GIVEN PROBLEM:
Isolate every line in the records below with "this" in it.

---- RECORDS FOR THE TASK

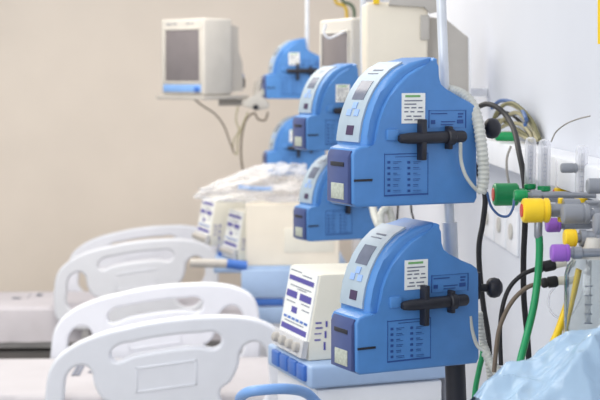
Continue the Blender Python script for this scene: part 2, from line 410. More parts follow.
    # pole clamp with screw knob on the right flank
    ur = F(477, 112)[0]
    bm = box((ur - .004, .022, .118), (ur + .022, .055, .172), .004); add_box(bm, (ur - .004, .055, .125), (ur + .010, .115, .170), .003)
    cl = mesh_obj('pole_clamp', bm, M['black'], t)
    kb = lathe([(.008, 0), (.008, .020), (.014, .021), (.019, .026), (.0205, .035), (.018, .044), (.010, .050)], (ur + .020, .036, .139), (1, -.42, .0))
    mesh_obj('clamp_knob', kb, M['black'], cl)
    return t
pump = make_pump()
pump['label'] = 'large blue syringe pump in the foreground, upper one on the nearest pole'
copy_tree(pump, 'large blue syringe pump in the foreground, lower one on the nearest pole', P(356.5, 375, 2.6))
copy_tree(pump, 'mid-distance blue syringe pump, upper of two behind the foreground pump', P(307, 150.5, 4.5))
copy_tree(pump, 'mid-distance blue syringe pump, lower of two, above the cream box', P(307.5, 241.5, 4.5))
copy_tree(pump, 'distant blue syringe pump beside the wall monitor, upper of two', P(266.5, 98.5, 6.5), math.radians(10))
copy_tree(pump, 'distant blue syringe pump under another, above the clear plastic wrap', P(267.5, 175.5, 6.5), math.radians(10))
# ================================================================= IV poles
def iv_pole(label, pt, pb, zb, h=2.15, k=1.0):
    pt, pb = Vector(pt), Vector(pb); d = (pt - pb) / (pt.z - pb.z)
    at = lambda z: pb + d * (z - pb.z)
    base = at(.1); t = thing('drip_stand', label, 'drip stand', (base.x, base.y, 0), 0, 'drip stands carrying pumps')
    q = lambda z: at(z) - Vector((base.x, base.y, 0))
    mesh_obj('upper_tube', tube([q(1.3), q(h)], .0098 * k, sides=20), M['steel'], t)
    mesh_obj('middle_tube', tube([q(zb - .02), q(1.36)], .015 * k, sides=20), M['steel'], t)
    mesh_obj('lower_sleeve', tube([q(.1), q(zb)], .0205 * k, sides=20), M['black'], t)
    bm = bmesh.new()
    for s in (-1, 1): add_tube(bm, [q(h), q(h) + Vector((s * .05, 0, -.005)), q(h) + Vector((s * .09, 0, .0)), q(h) + Vector((s * .1, 0, .03))], .004)
    mesh_obj('hook', bm, M['steel'], t)
    mesh_obj('hub', lathe([(.03, 0), (.038, .005), (.038, .05), (.025, .06)], (0, 0, .06)), M['black'], t)
    for i in range(5):
        a = 2 * math.pi * i / 5 + .3; e = Vector((math.cos(a) * .24, math.sin(a) * .24, .065))
        lg = mesh_obj('base_leg', tube([(0, 0, .085), e], .014, sides=10), M['steel'], t)
        mesh_obj('caster', lathe([(.015, 0), (.025, .003), (.025, .017), (.015, .02)], (e.x, e.y, .025), (-math.sin(a), math.cos(a), 0)), M['rubber'], lg)
    return t
iv_pole('nearest drip stand, its black sleeve below the foreground pumps', P(441.5, 10, 2.79), P(456, 390, 2.79), 1.075)
iv_pole('drip stand behind the mid-distance pumps, thin upper tube beside the white casing', P(363, 10, 4.685), P(364.5, 300, 4.685), .98)
iv_pole('farthest drip stand, pale tube rising against the beige wall', P(307, 10, 6.61), P(308, 300, 6.61), 1.0)
# ================================================================= monitors on wall arms
def make_monitor(label, loc, rz, w, h, d, arm_to, blue=True, shelf=True, back_mat='greyplastic'):
    """front at local -y; origin under the middle of the front half"""
    t = thing('patient_monitor', label, 'monitor', loc, rz)
    hw = w / 2
    mesh_obj('casing', box((-hw, -d / 2, 0), (hw, d / 2, h), .012, 3), M['lightgrey'], t)
    rear = [(d / 2 - .01, .012), (d / 2 + .085, .02), (d / 2 + .08, h * .42), (d / 2 + .055, h * .58), (d / 2 + .05, h * .90), (d / 2 - .01, h * .93)]
    bm = bmesh.new(); A = [bm.verts.new((-hw + .02, y, z)) for y, z in rear]; B = [bm.verts.new((hw - .012, y, z)) for y, z in rear]
    bm.faces.new(A); bm.faces.new(B[::-1])
    for i in range(len(rear)): bm.faces.new((A[i], B[i], B[(i + 1) % len(rear)], A[(i + 1) % len(rear)]))
    mesh_obj('rear_housing', bm, M[back_mat], t)
    mesh_obj('screen', box((-hw + .035, -d / 2 - .002, h * .17), (hw - .03, -d / 2 + .004, h * .86), .003), M['crt'], t)
    bm = bmesh.new(); x0, x1, z0, z1 = -hw + .026, hw - .021, h * .155, h * .875
    for lo, hi in [((x0, z1 - .009), (x1, z1)), ((x0, z0), (x1, z0 + .009)), ((x0, z0), (x0 + .009, z1)), ((x1 - .009, z0), (x1, z1))]:
        add_box(bm, (lo[0], -d / 2 - .005, lo[1]), (hi[0], -d / 2 + .002, hi[1]), .002)
    mesh_obj('bezel', bm, M['lightgrey'], t)
    if blue:
        kp = mesh_obj('key_strip', box((-hw + .018, -d / 2 - .004, .014), (hw - .022, -d / 2 + .003, h * .135), .003), M['skyblue'], t)
        mesh_obj('dial', lathe([(.014, 0), (.013, .012), (.009, .014)], (hw - .045, -d / 2 - .003, h * .075), (0, -1, 0)), M['royal'], kp)
        bm = bmesh.new()
        for a, b in ((-.11, -.07), (-.06, -.035), (.03, .055), (.065, .08)): add_box(bm, (a, -d / 2 - .0012, h * .925), (b, -d / 2 + .001, h * .94))
        mesh_obj('printed_name', bm, M['grey_print'], t)
    return t
def wall_arm(label, pts, r, plate, shelf=None):
    t = thing('wall_arm', label, 'monitor arm', Vector((WX, pts[-1][1], pts[-1][2])))
    o = Vector(t.location)
    mesh_obj('arm_bar', tube([Vector(p) - o for p in pts], r, n=5), M['greyplastic'], t)
    mesh_obj('wall_plate', box((-.012, -.05, -.07), (0, .05, .07), .004), M['lightgrey'], t)
    if shelf:
        (loc, rz, lo, hi) = shelf; s = mesh_obj('shelf', box(lo, hi, .004), M['greyplastic'], t); s.location = Vector(loc) - o; s.rotation_euler = (0, 0, rz)
    return t
# far monitor on its shelf
MC = P(197, 96, 6.78); RZ = math.radians(-45)
mon = make_monitor('grey patient monitor with blue key strip on shelf before beige wall', (MC.x - .005, MC.y + .14, MC.z + .004), RZ, .305, .365, .19, None)
zs = MC.z
wall_arm('grey monitor arm with shelf under the distant monitor', [(MC.x + .10, MC.y + .22, zs - .035), (MC.x + .27, MC.y + .24, zs - .02), (.16, MC.y + .28, zs + .10), (WX, MC.y + .33, zs + .12)], .018, None,
         ((MC.x, MC.y + .14, zs), RZ, (-.18, -.11, -.018), (.16, .19, .002)))
b = P(253, 103, 6.95)
t = thing('swivel_joint', 'angular grey joint block at the right end of monitor shelf', 'arm joint', (b.x, b.y - .02, b.z))
mesh_obj('joint_block', add_prism(bmesh.new(), [(-.055, -.01), (.02, -.035), (.075, -.025), (.08, .0), (.05, .02), (.07, .07), (.055, .075), (.0, .03), (-.05, .015)], -.03, .03, .006, 2), M['lightgrey'], t)
mesh_obj('screw', lathe([(.014, 0), (.014, .018), (.008, .02)], (.012, -.03, -.02), (0, -1, 0)), M['black'], t)
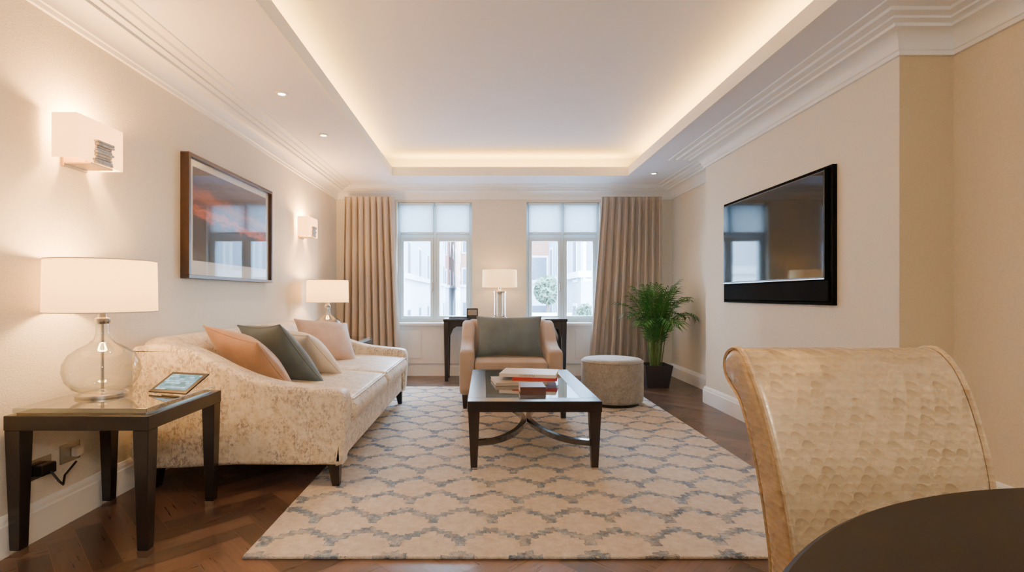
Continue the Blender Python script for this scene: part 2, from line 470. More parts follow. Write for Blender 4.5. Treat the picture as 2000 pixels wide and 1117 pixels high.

--------

FINAL RESULT:
Continue the Blender Python script for this scene: part 2, from line 410. More parts follow.
Continue the Blender Python script for this scene: part 2, from line 470. More parts follow. Write for Blender 4.5. Treat the picture as 2000 pixels wide and 1117 pixels high.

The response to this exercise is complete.